Dann erscheint das Duett ´The Weather The War´ wie ein Film Noir-Dialog. Zwischen Ironie und Resignation führen Annie und Kid Congo (u. a. The Cramps, The Gun Club) ein trockenes Gespräch über das Scheitern der Liebe. Zwischen ihnen entsteht ein bittersüßer, intimer Moment. ´Isle Of Weeping Ladies´ ist leise, zerbrechlich und einfach wunderschön. Die Ballade, fast nur mit Klavier, ein bisschen Percussion und Slide-Gitarre, klingt wie ein verschollener Jazz-Klassiker aus einer anderen Zeit. Die Zusammenarbeit mit dem Pianisten Paul Wallfisch wurde zu einem wichtigen Teil von Annies späterem Schaffen.

´State Of Grace´ ist völlig zerbrechlich, aber total aufwühlend. Ein kleines Meisterwerk. Die zarte Schönheit von Baby Dees Klavierspiel trifft auf Annies rauchige Stimme und Bonnie Prince Billys ätherischen Klang. Gemeinsam beschwören sie eine Art spirituelle Flucht aus dem Großstadt-Chaos. Experimenteller wird es durch ´Lefrak City Limits´ , elektronisch, Ambient, entrückt. Annie spricht in Fragmenten über Identitäten, über Städte, die im Nebel verschwinden, über Wiedergeburt. Keine leichte Kost.
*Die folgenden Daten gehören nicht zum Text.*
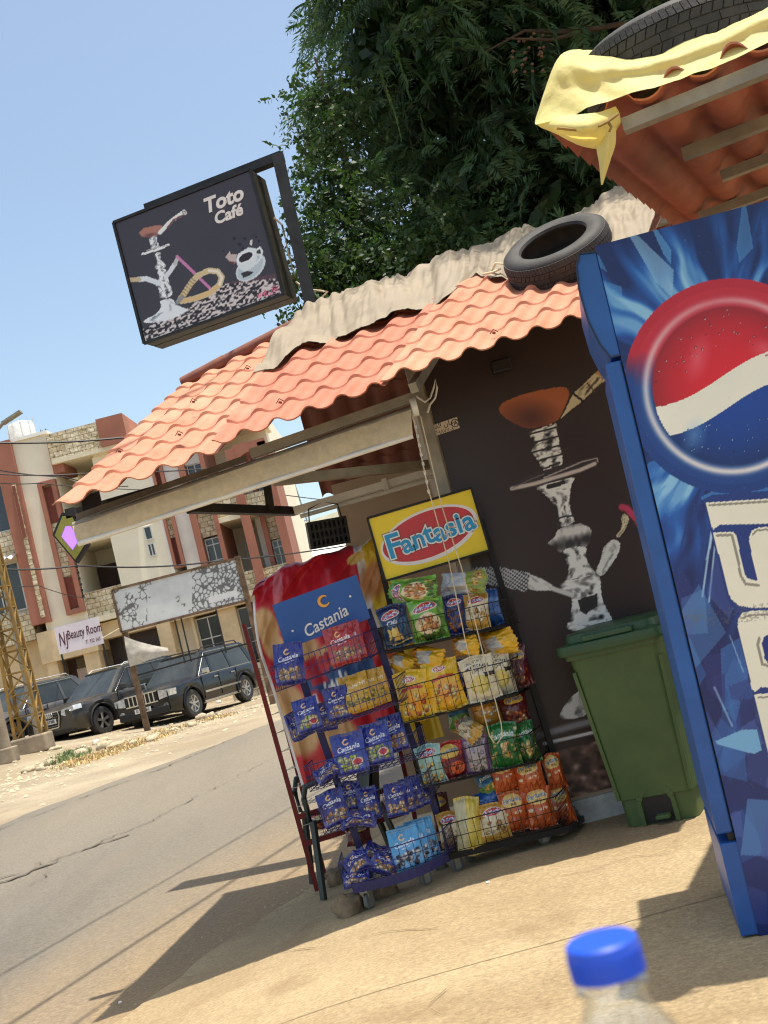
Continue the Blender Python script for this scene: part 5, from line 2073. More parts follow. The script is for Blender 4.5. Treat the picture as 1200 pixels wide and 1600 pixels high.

Großes Kino im Kleinen ist allerdings ´The Soul Of August´, ein melancholischer Roadmovie-Song, kaum Instrumente, fast schon sakral. Annies Gesang nimmt einen mit auf eine Reise durch späte Sommerabende, über verlassene Landstraßen und in das imaginäre Amerika ihrer Erinnerungen. Da hilft zum Ende nur noch ein Stück wie ein Gebet, schwer, ehrlich, berührend und mit Streichern. Annie und Michael Gira (Swans) stellen in ´Some Things We Do´ eine Liste menschlicher Taten auf. Kein Rückblick, sondern ein Blick nach innen.

Schließlich ist Little Annie keine Sängerin im herkömmlichen Sinn. Sie ist eine Geschichtenerzählerin, irgendwo zwischen Jazz, Chanson, Avantgarde, Blues und dem Erbe einer radikalen Underground-Ikone. Ihre Stimme erzählt von endlosen Nächten, von Kämpfen mit sich selbst und von Freundschaften, die mehr sind als nur ein paar Gastauftritte.

Eine Sternstunde für Liebhaber von Little Annie.